2010-10-21 00:00:00 | 詩集
工藤恵美子『光る澪(みお) テニアン島Ⅱ』(編集工房ノア、2010年08月01日発行)

 工藤恵美子『光る澪(みお) テニアン島Ⅱ』は、工藤が幼い時期にすごした島の記憶である。記憶であるのだけれど、ひとつの特徴がある。「いま」「ここ」に工藤がいてテニアン島を思い出しているのではない。
 「足裏の記憶」の全行。

裸足で歩くのは
何十年ぶりだろうか
波が足跡を消していく

珊瑚の死骸が波に砕かれ
揉まれ揉まれて打ち寄せる浜
ざらざらした砂粒が
足裏を刺す
甦る記憶

ここは私の島
私の生まれた島
砂浜を駆ける
少女の私が見える

 2連目。「足裏を刺す」が工藤の特徴である。「いま」「ここ」--日本にいてテニアン島を思い出すのではなく、テニアン島へ行って、肉体でその土地に触れ、テニアン島の過去を思い出すのである。
 そこには失われた過去がある。そして、その過去は工藤のものであると同時に、他人の過去を含む。他人と語り合う。
 「目印」。

--この手で確かに埋めたのです
父親を埋めた場所を探して
ジャングルの中を掘り続けている人がいる

--これで四度目です 島へきて土を掘るのは
  どうしても諦めきれなくて
当時十四歳だった彼は
六十年経たいまも父親の遺骨を探し続けている

 多くの人がテニアン島の記憶を持っている。そして、その記憶と肉体でかかわろうとしている。「頭」のなかに置いておくだけではなく、直に、その土地に触れ、土を掘る。
 砂浜を裸足で歩いた工藤には、その他人の語ることば、「彼」のことばが単なる「記憶を語ることば」ではなく、肉体としてわかる。工藤は無意識に「彼」になって、同じようにジャングルの土を掘るのだ。
 そうやって他人と記憶を肉体化する。
 こういうことは単にテニアン島においてだけではない。同じテニアンの記憶をもつ人、テニアンから引き揚げてきたひとの、日本における記憶も工藤は肉体化している。
 引き揚げてきて、神戸にいたという「あなた」を工藤は肉体で追いかけている。

あなたが確かに歩いた
メリケン波止場への坂道を降り
海へ出ました
沖へ沖へと延びる澪に
あなたの記憶を追い続けます

 「あなた」は「あなた」であって「あなた」ではない。工藤にとっては「あなた」は「彼」と同様「私たち」なのだ。
 工藤の詩は「私たち」のことばで書かれているのだ。
 工藤は「私」であるけれど、「私」であることを望んではない。むしろ「私たち」になろうとしている。「私たち」になることでしか取り返せないものがある。そして、「私たち」になるために、ことばを書くとき、肉体を重視しているのだと思う。

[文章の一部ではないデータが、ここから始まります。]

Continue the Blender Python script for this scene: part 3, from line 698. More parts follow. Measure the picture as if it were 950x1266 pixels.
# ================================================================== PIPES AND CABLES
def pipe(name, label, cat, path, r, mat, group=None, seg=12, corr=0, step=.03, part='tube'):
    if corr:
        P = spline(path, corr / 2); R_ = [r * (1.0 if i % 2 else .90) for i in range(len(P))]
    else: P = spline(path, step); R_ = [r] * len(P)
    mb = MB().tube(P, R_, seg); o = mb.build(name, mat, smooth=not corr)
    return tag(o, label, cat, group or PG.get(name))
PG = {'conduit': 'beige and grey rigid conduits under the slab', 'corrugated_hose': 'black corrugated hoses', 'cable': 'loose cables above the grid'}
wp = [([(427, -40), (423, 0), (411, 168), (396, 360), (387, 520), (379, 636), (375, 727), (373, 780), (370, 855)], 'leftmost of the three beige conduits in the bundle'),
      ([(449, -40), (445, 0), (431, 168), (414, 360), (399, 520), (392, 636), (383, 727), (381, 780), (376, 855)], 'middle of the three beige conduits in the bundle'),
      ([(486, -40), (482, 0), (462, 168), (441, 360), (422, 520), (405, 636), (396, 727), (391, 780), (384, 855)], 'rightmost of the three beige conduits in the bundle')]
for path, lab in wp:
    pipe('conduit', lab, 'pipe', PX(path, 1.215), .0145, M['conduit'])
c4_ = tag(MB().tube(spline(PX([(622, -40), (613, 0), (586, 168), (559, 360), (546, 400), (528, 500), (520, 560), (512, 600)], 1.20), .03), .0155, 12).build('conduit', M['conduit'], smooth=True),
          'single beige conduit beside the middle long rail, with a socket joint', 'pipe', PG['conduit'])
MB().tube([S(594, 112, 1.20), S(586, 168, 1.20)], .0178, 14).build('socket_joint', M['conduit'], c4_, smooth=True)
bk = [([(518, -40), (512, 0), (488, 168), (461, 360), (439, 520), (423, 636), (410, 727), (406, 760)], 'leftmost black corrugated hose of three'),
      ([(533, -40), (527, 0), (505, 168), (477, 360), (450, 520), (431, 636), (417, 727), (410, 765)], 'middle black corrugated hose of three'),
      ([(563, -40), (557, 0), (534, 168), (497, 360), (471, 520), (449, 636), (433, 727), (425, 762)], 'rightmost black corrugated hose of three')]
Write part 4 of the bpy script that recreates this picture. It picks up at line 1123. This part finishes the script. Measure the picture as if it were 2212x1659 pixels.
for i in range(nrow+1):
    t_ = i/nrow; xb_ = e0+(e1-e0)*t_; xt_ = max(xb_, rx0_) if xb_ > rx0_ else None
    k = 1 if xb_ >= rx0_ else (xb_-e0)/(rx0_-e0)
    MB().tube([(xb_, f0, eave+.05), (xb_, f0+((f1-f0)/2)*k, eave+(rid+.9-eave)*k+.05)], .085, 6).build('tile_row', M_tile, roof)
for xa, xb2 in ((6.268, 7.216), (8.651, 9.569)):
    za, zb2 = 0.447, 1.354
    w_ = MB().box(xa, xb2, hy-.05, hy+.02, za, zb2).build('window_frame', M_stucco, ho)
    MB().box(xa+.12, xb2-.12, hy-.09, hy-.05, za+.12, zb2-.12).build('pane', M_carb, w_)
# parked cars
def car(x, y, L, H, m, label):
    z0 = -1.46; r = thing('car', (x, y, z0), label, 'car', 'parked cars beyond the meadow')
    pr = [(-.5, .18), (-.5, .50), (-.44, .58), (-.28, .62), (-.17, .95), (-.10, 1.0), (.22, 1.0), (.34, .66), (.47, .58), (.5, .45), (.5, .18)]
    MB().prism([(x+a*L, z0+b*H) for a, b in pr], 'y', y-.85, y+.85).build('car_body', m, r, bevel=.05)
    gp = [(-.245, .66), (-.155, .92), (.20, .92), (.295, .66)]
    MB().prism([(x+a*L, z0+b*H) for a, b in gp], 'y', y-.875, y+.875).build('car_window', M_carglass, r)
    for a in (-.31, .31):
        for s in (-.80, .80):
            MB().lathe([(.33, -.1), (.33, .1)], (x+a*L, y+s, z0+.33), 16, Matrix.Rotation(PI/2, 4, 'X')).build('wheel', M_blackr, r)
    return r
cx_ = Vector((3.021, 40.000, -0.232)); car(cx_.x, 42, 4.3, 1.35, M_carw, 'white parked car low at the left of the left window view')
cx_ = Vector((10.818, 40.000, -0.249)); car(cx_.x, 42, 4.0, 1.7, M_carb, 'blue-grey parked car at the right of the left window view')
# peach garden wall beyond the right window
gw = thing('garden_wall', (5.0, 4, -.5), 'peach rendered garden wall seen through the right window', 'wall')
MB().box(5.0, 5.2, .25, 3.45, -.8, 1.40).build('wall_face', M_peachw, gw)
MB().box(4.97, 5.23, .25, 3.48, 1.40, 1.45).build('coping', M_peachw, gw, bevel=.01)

 詩をことばの冒険、完全に独立した個人のことばを確立する運動という点から見ていけば、工藤の詩は、まったく逆行している。そのために現代詩ではない、と定義することができる。(批判することができる)。しかし、そういう批判は無意味である。工藤は、そういうことを最初から狙っていない。「私たち」になることでしか伝えられないものがあるのだ。
 それは--声として認めてもらえない「個人」の声である。声にならない声である。だれもが声を出せるわけではない。声を出しているけれど、その声がきちんとした「意味」をもち、他人に働きかけるのに充分な力をもっているとは限らない。声にならない声というのは、そういうものである。それは、いわば、区別のない「声」である。
 けれど、その区別できない声、小さな声もひとつひとつ肉体をもっている。
 声にならない声を無視するひとは、また、そういう肉体としての人間を無視するということでもある。
 工藤は声高には書いていないが、そういうことに対して抗議しているのである。
 「骨」。

太平洋戦争で全滅した
南洋の孤島 テニアン島
六十年を経た

民間人だった父の遺骨は
生き残ることが出来た知人が
敗戦の翌年
この戦場の島から持ち帰ってくれた

母は箱の中を確かめた
骨はぎっしりと詰まっていたと言う
島中に 海に あふれた死から
父の骨を選び取ることが出来たのだろうか

 「個人」が識別されない悲しみ。声にならない声が識別されないのと同様、「個人」になることができない人間もまか識別されない。識別されないということは、しかし、存在しないということではない。識別されなくても、ひとりのがわからいえばいつでも「私」は存在する。その「私」を工藤は、たとえば「裸足」、あるいは「土を掘る手」、港町を歩いた「足」という肉体からていねいに追いかけている。
 肉体というのは不思議なもので、だれも自分の手と他人の手を間違えはしない。ことばなら、たとえば書いたことばなら忘れてしまうことがある。あれ、こんなことを書いたっけ。そして、他人の書いたことばが気に入って繰り返しているうちに、自分が書いたことばと勘違いしてしまうこともある。けれど、肉体はそういうことはない。絶対に間違えない。
 そういうところから工藤はことばを動かしている。それは、個人を無視する暴力に対する抗議でもある。